Red Mass will be Friday, January 11, 2019 at noon at teh Cathedral of St. John the Baptist. Here's where the tradition comes from...

The custom of solemn Mass invoking the Holy Spirit at the beginning of the judicial year originated in the 13th century. From the time of Edward I, the Mass was offered at Westminster Abbey at the opening of the Michaelmas term. It came to be called the “Red Mass” from the red Mass vestments and from the scarlet robes of the Lord High Justices and the university professors. Today the Catholic judges assemble at Westminster Cathedral for the Red Mass while the Anglican and jurists worship at Westminster Abbey.
In France the observance was held at the Sainte-Chapelle, until the government secularized it in 1906, and the Messe Rouge was transferred to aint-Germain-l'Auxerrois. The Red Mass has also been traditionally identified with the Sacred Roman Rota, the high appellate court of the Catholic Church.
The first Red Mass in America was at old St.

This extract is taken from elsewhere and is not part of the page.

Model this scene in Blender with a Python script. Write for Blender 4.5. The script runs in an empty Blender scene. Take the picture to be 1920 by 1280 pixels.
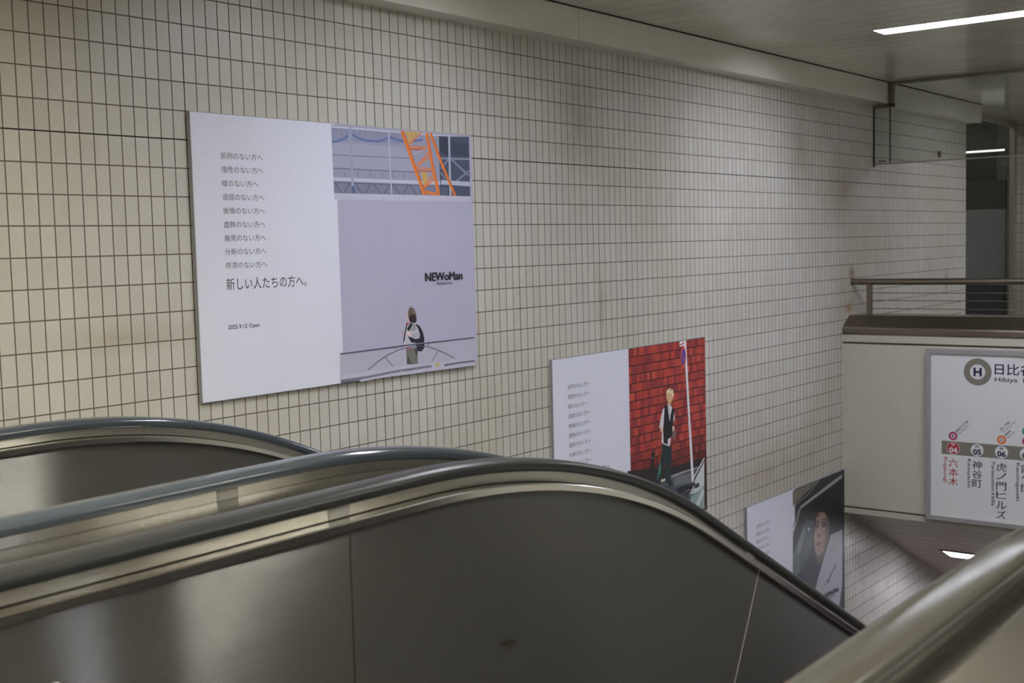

Andrew's Church in New York City on October 6, 1928. The custom has spread to other cities, and not only Catholic, but many Protestant and Jewish judges and lawyers have also adopted the custom of attending.
The Red Mass is offered to invoke the Holy Spirit as the source of the gifts of wisdom, understanding, counsel, and fortitude, for the dispensing of justice in the courtroom and in the lawyer's office. Since the judicial year is no longer so clearly defined, the Red Mass is offered in some places as part of the observance of Law Day, while in other areas it is still offered at the beginning of the fall term. Our Red Mass is in observance of  Court Opening.